Le Monde a ensuite évoqué le témoignage de Mme Radjavi, au cours duquel « la présidente du Conseil national de la résistance iranienne (CNRI), ciblé par le projet d’attentat, aurait remis aux enquêteurs une note détaillant le rôle de certains de ces officiels. L’un d’eux était, en réalité, l’un des principaux dirigeants du ministère du renseignement et de la sécurité, en charge de la supervision des agents en poste dans les pays étrangers et agissant sous couvert. »

Le quotidien ajoute : «Un comité spécial regroupant différents services aurait, par ailleurs, été constitué à Téhéran pour assurer le suivi de l’affaire Assadi. Lequel a menacé la Belgique de représailles si elle le condamnait. Le ministère public a, depuis, requis une peine de vingt ans de prison contre lui. »
Selon Le Monde, « Le diplomate, arrêté en Allemagne alors qu’il tentait de regagner l’Autriche, où il exerçait la fonction de troisième secrétaire de l’ambassade d’Iran, est le commanditaire et l’organisateur présumé du complot qui devait viser le CNRI, auquel participaient ce jour-là des dizaines de milliers de personnes, dont de nombreuses personnalités politiques de premier plan. Deux jours avant la réunion de Villepinte, il avait remis, au Luxembourg, des explosifs et un détonateur à un couple de Belgo-Iraniens, arrêtés à Bruxelles le 30 juin 2018 alors qu’ils se dirigeaient vers Villepinte. »

Outre sa pression diplomatique, le régime a tenté d’utiliser son outil de prise d’otages et sa campagne de chantage pour forcer les autorités belges à libérer Assadi.

Simultanément au procès d’Assadi, le régime a annoncé qu’il exécuterait Ahmadreza Djalali, un universitaire irano-suédois qui enseignait en Belgique. En réaction à la campagne d’extorsion du régime, le Parlement belge a adopté une résolution, menaçant de couper toutes les relations avec le régime de Téhéran si M. Djalali était exécuté. Le régime a donc été contraint de suspendre momentanément son exécution.

N’ayant pas réussi à faire chanter la Belgique, le régime a tenté de saper la légitimité du tribunal belge de juger Assadi. Bien que son diplomate terroriste soit pris en flagrant délit, le régime de Téhéran a tenté de le présenter comme un «diplomate» innocent de service.

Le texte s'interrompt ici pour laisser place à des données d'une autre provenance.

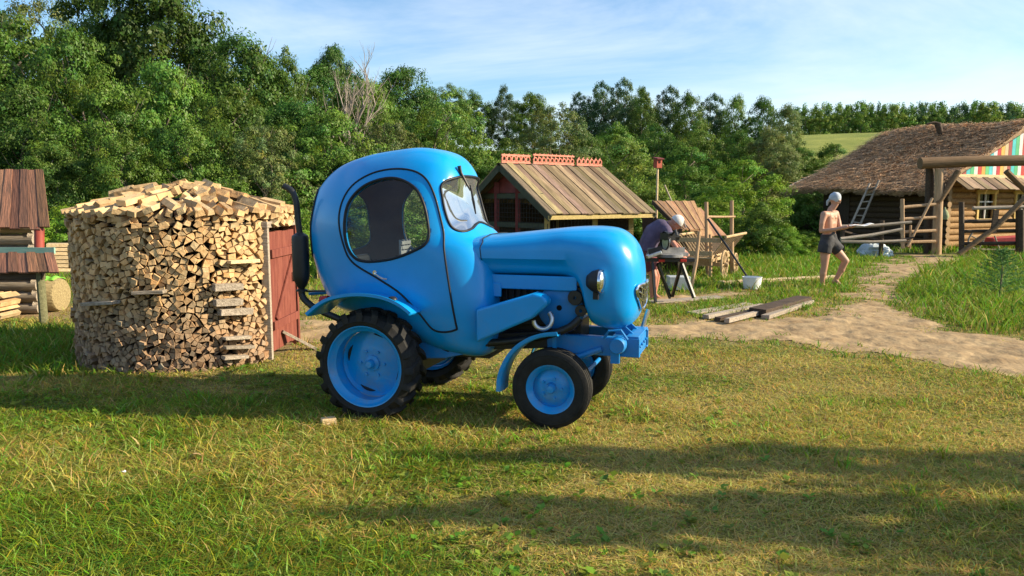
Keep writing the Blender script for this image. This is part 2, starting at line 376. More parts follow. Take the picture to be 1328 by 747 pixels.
reflect_grey = glass.copy(); reflect_grey.name = 'windshield_reflection'  # grey diffuse mixed into the glass stands for the pane's reflections
N, L = reflect_grey.node_tree.nodes, reflect_grey.node_tree.links
[setattr(q.inputs['IOR'], 'default_value', 1.2) for q in N if q.type == 'FRESNEL']
dd = N.new('ShaderNodeBsdfDiffuse'); dd.inputs['Color'].default_value = (0.20, 0.22, 0.22, 1); m5 = N.new('ShaderNodeMixShader'); m5.inputs[0].default_value = 0.25
L.new(N['Material Output'].inputs['Surface'].links[0].from_socket, m5.inputs[1]); L.new(dd.outputs[0], m5.inputs[2]); L.new(m5.outputs[0], N['Material Output'].inputs['Surface'])
CC = np.array([0.08, 1.24])
PROF = [(-0.62, 0.84), (-0.71, 1.02), (-0.775, 1.26), (-0.768, 1.48), (-0.69, 1.69), (-0.52, 1.845), (-0.27, 1.93), (0.03, 1.974), (0.22, 1.982), (0.395, 1.94),
        (0.49, 1.85), (0.545, 1.72), (0.582, 1.56), (0.612, 1.415), (0.68, 1.34), (0.765, 1.27), (0.815, 1.15), (0.835, 0.95), (0.845, 0.70), (0.825, 0.55), (0.73, 0.455), (0.45, 0.475), (0.20, 0.55), (-0.05, 0.66), (-0.33, 0.70), (-0.53, 0.745)]
_pp = np.array(spline(PROF, 12, True)); _th = np.unwrap(np.arctan2(_pp[:, 1]-CC[1], _pp[:, 0]-CC[0])); _rr = np.hypot(_pp[:, 0]-CC[0], _pp[:, 1]-CC[1])
_o = np.argsort(np.mod(_th, 2*np.pi)); _tt = np.mod(_th, 2*np.pi)[_o]; _rt = _rr[_o]
_tt = np.concatenate([_tt-2*np.pi, _tt, _tt+2*np.pi]); _rt = np.tile(_rt, 3)
NP = 3.4
def cab_n(x, z): return NP+2.6*smooth(1.35, 0.75, z)*smooth(-0.3, 0.7, x)
def cab_w(x, z): return 0.50-0.075*smooth(1.35, 2.0, z)-0.15*smooth(-0.15, -0.9, x)-0.03*smooth(1.55, 1.95, z)*smooth(0.1, -0.5, x)-0.03*smooth(0.9, 0.55, z)
def cabF(x, y, z):
    x = np.asarray(x, float); z = np.asarray(z, float)
    th = np.mod(np.arctan2(z-CC[1], x-CC[0]), 2*np.pi); s = np.hypot(x-CC[0], z-CC[1])/np.interp(th, _tt, _rt)
    q = cab_n(x, z); return (s**q+(np.abs(y)/cab_w(x, z))**q)**(1/q)
def cab_y(x, z, k=1.0):                               # half width of the cab at (x, z)
    th = np.mod(np.arctan2(z-CC[1], x-CC[0]), 2*np.pi); s = np.hypot(x-CC[0], z-CC[1])/np.interp(th, _tt, _rt)/k
    return cab_w(x, z)*k*np.clip(1-s**cab_n(x, z), 1e-4, None)**(1/cab_n(x, z))
def cab_x(y, z, side=1, k=1.0):                       # front (or rear) surface at (y, z)
    lo, hi = CC[0], CC[0]+side*1.2
    for _ in range(40):
        mid = (lo+hi)/2
        if cabF(mid, y, z) < k: lo = mid
        else: hi = mid
    return lo
def tloc(px, py):                                     # first hit of a photo ray with the cab, in tractor space
    h = Vector((math.cos(PSI), -math.sin(PSI), 0)); l = Vector((math.sin(PSI), math.cos(PSI), 0)); c = Vector((0, 0, CZ))-Vector(TO); r = ray(px, py)
    for t in np.arange(3.5, 9, 0.004):
        p = c+r*t
        if cabF(p.dot(h), p.dot(l), p.z) <= 1: return (p.dot(h), p.dot(l), p.z)
    return None
DOOR = [(0.597, 0.749), (0.528, 1.172), (0.488, 1.393), (0.416, 1.634), (0.318, 1.766), (0.151, 1.815), (-0.062, 1.794), (-0.225, 1.71), (-0.305, 1.589), (-0.325, 1.439),
        (-0.280, 1.262), (-0.203, 1.141), (0.001, 1.029), (0.178, 0.927), (0.317, 0.795), (0.43, 0.665), (0.585, 0.675)]
WIN = [(-0.241, 1.577), (-0.14, 1.688), (0.005, 1.742), (0.146, 1.741), (0.283, 1.672), (0.36, 1.549), (0.398, 1.379), (0.382, 1.29), (0.29, 1.233), (0.118, 1.173), (-0.082, 1.149), (-0.188, 1.178), (-0.253, 1.276), (-0.27, 1.432)]
REAR = [(-0.255, 1.20), (-0.27, 1.40), (-0.25, 1.58), (-0.15, 1.68), (0.17, 1.68), (0.32, 1.60), (0.375, 1.40), (0.355, 1.20), (0.12, 1.13), (-0.12, 1.13)]
FRONT = [(-0.39, 1.45), (-0.385, 1.60), (-0.345, 1.715), (-0.20, 1.758), (0, 1.768), (0.20, 1.758), (0.345, 1.715), (0.385, 1.60), (0.39, 1.45), (0.345, 1.372), (0.2, 1.385), (0, 1.425), (-0.2, 1.385), (-0.345, 1.372)]
CDOOR, CWIN, CREAR, CFRONT = [np.array(spline(p, 10, True)) for p in (DOOR, WIN, REAR, FRONT)]
# the shell: a cube-sphere pushed out to the cab surface
bm = bmesh.new(); n = 84; VV = {}
def cs(a, b, f):
    u, v = math.tan((a/n*2-1)*math.pi/4), math.tan((b/n*2-1)*math.pi/4)
    p = [(1, u, v), (-1, -u, v), (-u, 1, v), (u, -1, v), (u, v, 1), (u, -v, -1)][f]
    return Vector(p).normalized()
dirs = []; quads = []; key = {}
for f in range(6):
    idx = {}
    for a in range(n+1):
        for b_ in range(n+1):
            d = cs(a, b_, f); k = (round(d.x, 5), round(d.y, 5), round(d.z, 5))
            if k not in key: key[k] = len(dirs); dirs.append(d)
            idx[a, b_] = key[k]
    for a in range(n):
        for b_ in range(n): quads.append((idx[a, b_], idx[a+1, b_], idx[a+1, b_+1], idx[a, b_+1]))
D = np.array([tuple(d) for d in dirs]); D[:, 1] *= 0.62; D[:, 0] *= 1.1
lo_ = np.zeros(len(D)); hi_ = np.full(len(D), 3.0)
for _ in range(40):
    mid = (lo_+hi_)/2; ins = cabF(CC[0]+D[:, 0]*mid, D[:, 1]*mid, CC[1]+D[:, 2]*mid) < 1
    lo_ = np.where(ins, mid, lo_); hi_ = np.where(ins, hi_, mid)
P = np.c_[CC[0]+D[:, 0]*lo_, D[:, 1]*lo_, CC[1]+D[:, 2]*lo_]
quads = np.array(quads); C4 = P[quads].mean(1)
side = np.abs(C4[:, 1]) > 0.25
cut_side = in_poly(C4[:, 0], C4[:, 2], CWIN) & side
cut_rear = in_poly(C4[:, 1], C4[:, 2], CREAR) & (C4[:, 0] < -0.4)
cut_front = in_poly(C4[:, 1], C4[:, 2], CFRONT) & (C4[:, 0] > 0.25)
cut = cut_side | cut_rear | cut_front
keepq = quads[~cut]
rim = {}
for nm, c in (('s', cut_side), ('r', cut_rear), ('f', cut_front)):
    for v in set(np.unique(quads[c])) & set(np.unique(keepq)): rim[v] = nm
def nearest(poly, p):
    a = poly; b2 = np.roll(poly, -1, 0); v = b2-a; t = np.clip(((p-a)*v).sum(1)/((v*v).sum(1)+1e-12), 0, 1); q = a+v*t[:, None]
    return q[np.argmin(((q-p)**2).sum(1))]
for v, nm in rim.items():
    if nm == 's': x, z = nearest(CWIN, P[v, [0, 2]]); P[v] = (x, math.copysign(float(cab_y(x, z)), P[v, 1]), z)
    elif nm == 'r': y, z = nearest(CREAR, P[v, [1, 2]]); P[v] = (cab_x(y, z, -1), y, z)
    else: y, z = nearest(CFRONT, P[v, [1, 2]]); P[v] = (cab_x(y, z, 1), y, z)
u_ = np.unique(keepq); rm = np.zeros(len(P), int); rm[u_] = np.arange(len(u_))
cab = raw_mesh('cab_body', P[u_], [tuple(q) for q in rm[keepq]], [BLUE, LINING], tractor, smooth=True)
bm.from_mesh(cab.data); bmesh.ops.recalc_face_normals(bm, faces=bm.faces); bm.to_mesh(cab.data); bm.free()
sm = cab.modifiers.new('shell', 'SOLIDIFY'); sm.thickness = 0.03; sm.offset = -1; sm.material_offset = 1; sm.material_offset_rim = 0
def pane(name, pts3, parent):
    c = sum((Vector(p) for p in pts3), Vector())/len(pts3); m = len(pts3)
    return raw_mesh(name, [tuple(p) for p in pts3]+[tuple(c)], [(i, (i+1) % m, m) for i in range(m)], glass, parent, smooth=True)
def side3(C, sg, k=1.0, out=0.0): return [(x, sg*(float(cab_y(x, z, k))+out), z) for x, z in C]
for sg in (-1, 1):
    # door panel: the seam, window with seal, and handle belong to it
    door = MB().tube(side3(CDOOR, sg, out=0.001), 0.0075, 8, closed=True).build('door', SEAM, tractor, smooth=True, sharp=80)
    MB().tube(side3(CWIN, sg, out=0.0), 0.011, 8, closed=True).build('window_seal', SEAM, door, smooth=True, sharp=80)
    pane('window_pane', side3(CWIN, sg, 1, -0.012), door)
    if True:
        hx, hz = 0.03, 1.06
        hp = [(hx+dx, sg*(float(cab_y(hx+dx, hz+dz))+dy), hz+dz) for dx, dy, dz in [(-0.045, 0.006, 0.012), (-0.03, 0.026, 0.006), (0.0, 0.032, -0.014), (0.035, 0.03, -0.028), (0.062, 0.026, -0.030)]]
        MB().tube(spline(hp, 5), 0.0065, 8).lathe([(0.001, -0.006), (0.016, -0.006), (0.016, 0.006), (0.001, 0.006)], hp[0], 'y', 14).build('handle', CHROME, door, smooth=True)
r3 = [(cab_x(y, z, -1), y, z) for y, z in CREAR]; f3 = [(cab_x(y, z, 1), y, z) for y, z in CFRONT]
w_ = pane('rear_window', [(x+0.012, y, z) for x, y, z in r3], tractor); MB().tube(r3, 0.011, 8, closed=True).build('window_seal', SEAM, w_, smooth=True, sharp=80)
ws = pane('windshield', [(x-0.008, y, z) for x, y, z in f3], tractor); ws.data.materials[0] = reflect_grey
MB().tube(f3, 0.010, 8, closed=True).build('window_seal', SEAM, ws, smooth=True, sharp=80)
# wiper: motor arm at the top edge, blade hanging on the pane
top = Vector((cab_x(-0.17, 1.79)+0.012, -0.17, 1.79)); mid_ = Vector((cab_x(-0.14, 1.66)+0.03, -0.14, 1.66)); low = Vector((cab_x(-0.10, 1.49)+0.02, -0.10, 1.49))
MB().tube([top+Vector((-0.01, -0.01, 0.05)), top, mid_], [0.016, 0.012, 0.006], 8).tube([mid_+Vector((0, -0.005, 0.04)), (mid_+low)/2+Vector((.004, 0, 0)), low], [0.005, 0.010, 0.005], 6).build('wiper', VINYL, tractor, smooth=True)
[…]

Le Monde ajoute : « Selon la longue enquête de la justice belge et de la sûreté de l’Etat, le service de renseignement, toute l’opération a été conçue au plus haut niveau à Téhéran, en lien avec les prévenus qui travaillaient depuis longtemps pour le ministère du renseignement et de la sécurité. Jaak Raas, le patron de la sûreté, a expliqué que l’action avait été fomentée « au nom de l’Iran, sous son impulsion ».

Le procès d’Assadi est historique car c’est la première fois que le diplomate de carrière iranien est jugé pour terrorisme en Europe et pourrait marquer un précédent. Par conséquent, le procès d’Assadi a exaspéré le régime.

« Marchandage »
Il est probable, en tout cas, qu’une décision des magistrats d’Anvers jugée trop défavorable pour le prévenu ne laissera pas le régime de Téhéran sans réaction. La récente condamnation à mort d’un professeur de l’Université libre flamande de Bruxelles, Ahmad Reza Djalali, a été perçue, en Belgique, comme un avertissement. Ce médecin irano-suédois, arrêté en 2016 au cours d’une mission à Téhéran, a été accusé d’espionnage au profit d’Israël. Malade, M. Djalali a été placé à l’isolement peu de temps avant le début du procès belge. Son exécution a ensuite été différée. A la fin décembre, les députés belges ont voté une résolution demandant sa libération et dénonçant une « prise d’otage ».

L’arrestation, à l’automne dernier, d’une architecte germano-iranienne retraitée, Nahid Taghavi, placée au secret à la prison d’Evin, est, quant à elle, vue comme un message adressé à l’Allemagne, qui a procédé à l’arrestation de M. Assadi avant de le remettre à la Belgique.

En novembre 2020, la chercheuse australo-britannique Kylie Moore-Gilbert, taxée d’espionnage, a obtenu sa libération au bout de 800 jours, en échange de trois Iraniens impliqués dans un projet d’attentat contre des diplomates israéliens en Thaïlande. La Belgique sera-t-elle bientôt confrontée à un dilemme du même genre, alors que les appels à sauver M. Djalali sont nombreux ? « La question se posera peut-être pour le gouvernement, mais je ne connais pas un juge qui accepterait un marchandage », affirme un député, membre de la commission des affaires étrangères au parlement fédéral.